Zweieinhalb Stunden unentwegt keuchendes Zappeln, Grimassieren, Hin- und Herstürzen, Arschwackeln. Das perfekt dressierte Hochleistungsensemble der Schaubühne als lächerliche Deppen- und Deppinnen-Truppe im Hysterie-Modus. Doch geht so eine federleicht konstruierte Verwechslungskomödie, eine Gesellschaftsfarce mit ihrem Gespinst aus Verlogenheit, gutbürgerlichem Feingetue und selbstsüchtiger Rohheit?

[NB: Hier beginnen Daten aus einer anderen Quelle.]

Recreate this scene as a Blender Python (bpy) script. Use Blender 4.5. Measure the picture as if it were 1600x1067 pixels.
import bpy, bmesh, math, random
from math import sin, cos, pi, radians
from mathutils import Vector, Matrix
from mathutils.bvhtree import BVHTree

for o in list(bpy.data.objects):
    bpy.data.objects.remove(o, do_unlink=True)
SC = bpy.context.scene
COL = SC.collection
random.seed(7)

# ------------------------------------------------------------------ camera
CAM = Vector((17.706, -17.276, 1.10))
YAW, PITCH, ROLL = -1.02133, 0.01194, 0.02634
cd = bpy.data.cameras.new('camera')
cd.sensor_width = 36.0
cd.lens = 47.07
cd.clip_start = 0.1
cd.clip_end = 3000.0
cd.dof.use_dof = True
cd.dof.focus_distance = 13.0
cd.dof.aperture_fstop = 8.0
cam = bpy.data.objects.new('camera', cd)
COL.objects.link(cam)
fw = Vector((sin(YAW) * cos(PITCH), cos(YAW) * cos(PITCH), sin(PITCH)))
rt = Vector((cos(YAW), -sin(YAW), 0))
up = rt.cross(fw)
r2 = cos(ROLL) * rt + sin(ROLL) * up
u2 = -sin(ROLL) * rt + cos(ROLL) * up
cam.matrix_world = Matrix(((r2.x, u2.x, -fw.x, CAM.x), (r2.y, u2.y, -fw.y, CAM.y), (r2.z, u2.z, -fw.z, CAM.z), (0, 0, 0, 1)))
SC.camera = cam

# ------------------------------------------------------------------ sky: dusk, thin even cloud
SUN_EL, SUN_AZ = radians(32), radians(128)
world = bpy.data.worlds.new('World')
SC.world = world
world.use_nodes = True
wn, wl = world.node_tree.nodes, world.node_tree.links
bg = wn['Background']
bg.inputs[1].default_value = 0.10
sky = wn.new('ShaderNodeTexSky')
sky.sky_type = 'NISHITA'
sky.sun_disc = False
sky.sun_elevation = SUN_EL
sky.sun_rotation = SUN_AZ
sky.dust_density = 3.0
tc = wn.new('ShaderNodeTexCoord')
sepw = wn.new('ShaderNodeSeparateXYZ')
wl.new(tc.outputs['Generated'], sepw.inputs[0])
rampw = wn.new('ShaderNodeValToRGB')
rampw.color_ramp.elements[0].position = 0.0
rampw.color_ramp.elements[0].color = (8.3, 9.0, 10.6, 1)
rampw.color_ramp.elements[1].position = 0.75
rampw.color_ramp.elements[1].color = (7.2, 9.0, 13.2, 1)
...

Das alles zusammen nämlich ist Georges Feydeaus Vaudeville-Show „Champignol wider Willen“ von 1892. Es geht um eine außereheliche Affaire im Hause Champignol, die noch nicht einmal ordentlich zum „Vollzug“ kommt, doch durch eine Ballung diverser Zufälle zu den vielfältigsten Verstellungen und Verwechslungen führt – und noch dazu bis hin ins für Verwitzung so dankbare Metier des Militärs; weshalb auch der gesamte Bühnenkasten vom Bühnenbildner Herbert Fritsch mit Camouflagemuster-Stoff ausgeschlagen ist.
Die verrückten Einzelheiten der Handlung, aber auch jede Art von Figurenzeichnung interessieren den Regisseur Herbert Fritsch überhaupt nicht. Er stellt vielmehr sein hinlänglich probiertes Repertoire an exzessiver Körper- und Gesichtsartistik aus.
Doch nach geraumer Zeit fragt man sich in der Revue gängiger Fritsch-Eskapaden und Typen-Klischees, ob denn Boulevard, Vaudeville, Schwank, Klamotte, Komödie durchweg derart platt ablaufen muss. Denn das hat man doch schon ganz anders erlebt: Mit Ab- und Hintergründigkeit vollgestopft, mit subversiver Stimmung, mit der Komik von Verzweifelten, dem untröstlichen Elend der Geschlagenen, der blinden oder hellen Wut der Zukurzgekommenen. Es genügt eben nicht, sich allein auf ein freilich opulentes Repertoire an Techniken der Hanswurstiade zu verlassen. Komödie ist – Binsenweisheit – sehr viel mehr als Dauerkreischalarm.